Meat

May 08, 2006 11:21

Just a note for myself, more than anything else:

As some of you might know, I've been studying the art of grilling for about twenty years now. I won't bore everyone with lots of details, but yesterday I grilled some hamburgers. I've been using 80% lean ground round or ground beef lately, but yesterday at Teri's request I used an 87% grind of ground sirloin - very fresh.

The burgers came out really well; a definite improvement over the usual. I'll have to remember that, although of course ground sirloin is more expensive than ground round and ground beef. And of course I wouldn't want to go leaner than 87%; anything leaner would end up too dry.

Sebastian went crazy for it all; not only did he finish off his own dinner, he took some of Teri's and finished off mine, to boot.

Later, I took a piece of bread and - okay, this is going to be hard to explain. I don't know if this is something everyone does, or just my family. But when we have roast beef or something, we take pieces of bread and soak them in the juice from the roast. The result is incredibly delicious, and we call it "sweeps" - perhaps because you sweep the bread across the pan, I don't know.

After I cooked the burgers there was a lot of juice left in the platter (of course the platter had NOT been touched by raw meat; I use separate platters for cooked and raw meat, of course).

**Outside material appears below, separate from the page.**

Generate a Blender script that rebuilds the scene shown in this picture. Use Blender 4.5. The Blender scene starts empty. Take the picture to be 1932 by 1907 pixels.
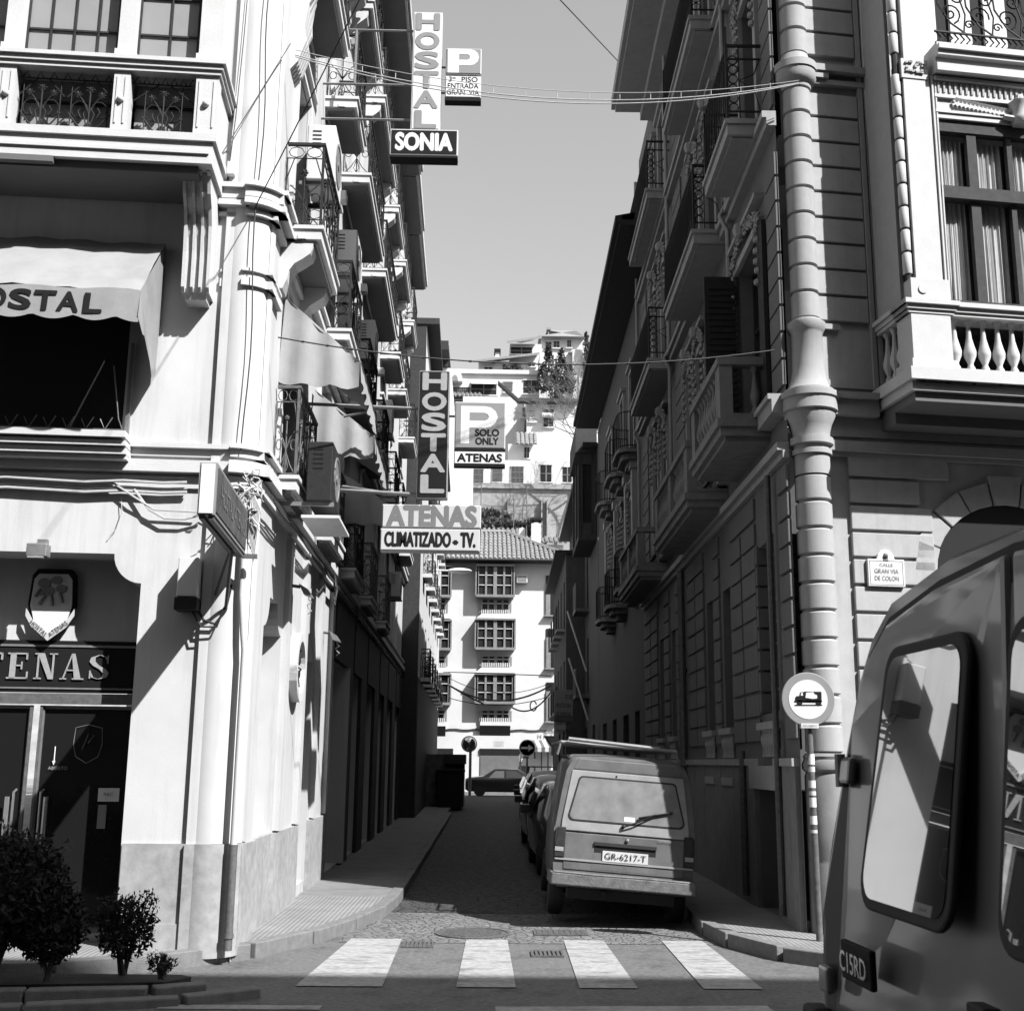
import bpy, bmesh, math, random
from mathutils import Vector, Matrix
from math import sin, cos, pi, radians, sqrt, atan2
random.seed(7)
scene = bpy.context.scene
C = scene.collection

# ---------------------------------------------------------------- camera
# world axes seen from the camera (right, up, forward); +Y runs up the side street, X across it
F_PX, CX, CY, EYE = 2250.0, 966.0, 953.5, 1.73
_Y = Vector((915 - CX, -(1437 - CY), F_PX)).normalized()
_X = Vector((cos(.0105), -sin(.0105), 0)); _X = (_X - _Y * _X.dot(_Y)).normalized()
_Z = Vector((0, 1, 0)); _Z -= _Y * _Z.dot(_Y); _Z = (_Z - _X * _Z.dot(_X)).normalized()
R_ = Vector((_X[0], _Y[0], _Z[0])); U_ = Vector((_X[1], _Y[1], _Z[1])); W_ = Vector((_X[2], _Y[2], _Z[2]))
cam_d = bpy.data.cameras.new('camera'); cam = bpy.data.objects.new('camera', cam_d); C.objects.link(cam)
cam_d.sensor_width = 36; cam_d.lens = 36 * F_PX / 1932; cam_d.clip_end = 3000; cam_d.clip_start = .05
m = Matrix((R_, U_, -W_)).transposed().to_4x4(); m.translation = (0, 0, EYE); cam.matrix_world = m
scene.camera = cam
cam_d.dof.use_dof = True; cam_d.dof.focus_distance = 14.0; cam_d.dof.aperture_fstop = 16.0

# ---------------------------------------------------------------- sky, sun, exposure
SUN = Vector((.76, -.685, 1.07)).normalized()
world = bpy.data.worlds.new('World'); scene.world = world; world.use_nodes = True
wt = world.node_tree; wt.nodes.clear()
wo = wt.nodes.new('ShaderNodeOutputWorld'); wb = wt.nodes.new('ShaderNodeBackground')
sk = wt.nodes.new('ShaderNodeTexSky'); sk.sky_type = 'NISHITA'; sk.sun_disc = False
sk.sun_elevation = math.asin(SUN.z); sk.sun_rotation = atan2(SUN.x, SUN.y)
sk.air_density = 1.0; sk.dust_density = 2.5; sk.ozone_density = 1.0
# blue-sensitive film: the grey of the sky is taken mostly from its blue
bw = wt.nodes.new('ShaderNodeSeparateColor'); wb.inputs[1].default_value = .090
wt.links.new(sk.outputs[0], bw.inputs[0]); wt.links.new(bw.outputs[2], wb.inputs[0]); wt.links.new(wb.outputs[0], wo.inputs[0])
sd = bpy.data.lights.new('sun', 'SUN'); sd.energy = 5.0; sd.angle = radians(.5); sd.color = (1, 1, 1)
so = bpy.data.objects.new('sun', sd); C.objects.link(so); so.rotation_euler = (-SUN).to_track_quat('-Z', 'Y').to_euler()
so.location = (20, -20, 40)
scene.view_settings.view_transform = 'Standard'; scene.view_settings.look = 'None'
scene.view_settings.exposure = 1.0; scene.view_settings.gamma = 1; scene.view_settings.use_curve_mapping = False
scene.render.engine = 'CYCLES'; scene.cycles.max_bounces = 6; scene.cycles.diffuse_bounces = 1; scene.cycles.use_denoising = True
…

So I took half a hamburger bun and made sweeps for Sebastian. He loved it, and asked for more. But there was no meat juice left (and why does the phrase "meat juice" sound so disgusting? Sometimes I think I'll end up as a vegetarian in my old age), so I explained to him that sweeps were something that you could only have a little bit of, once in a while. For some reason that explanation seemed to make sense to him.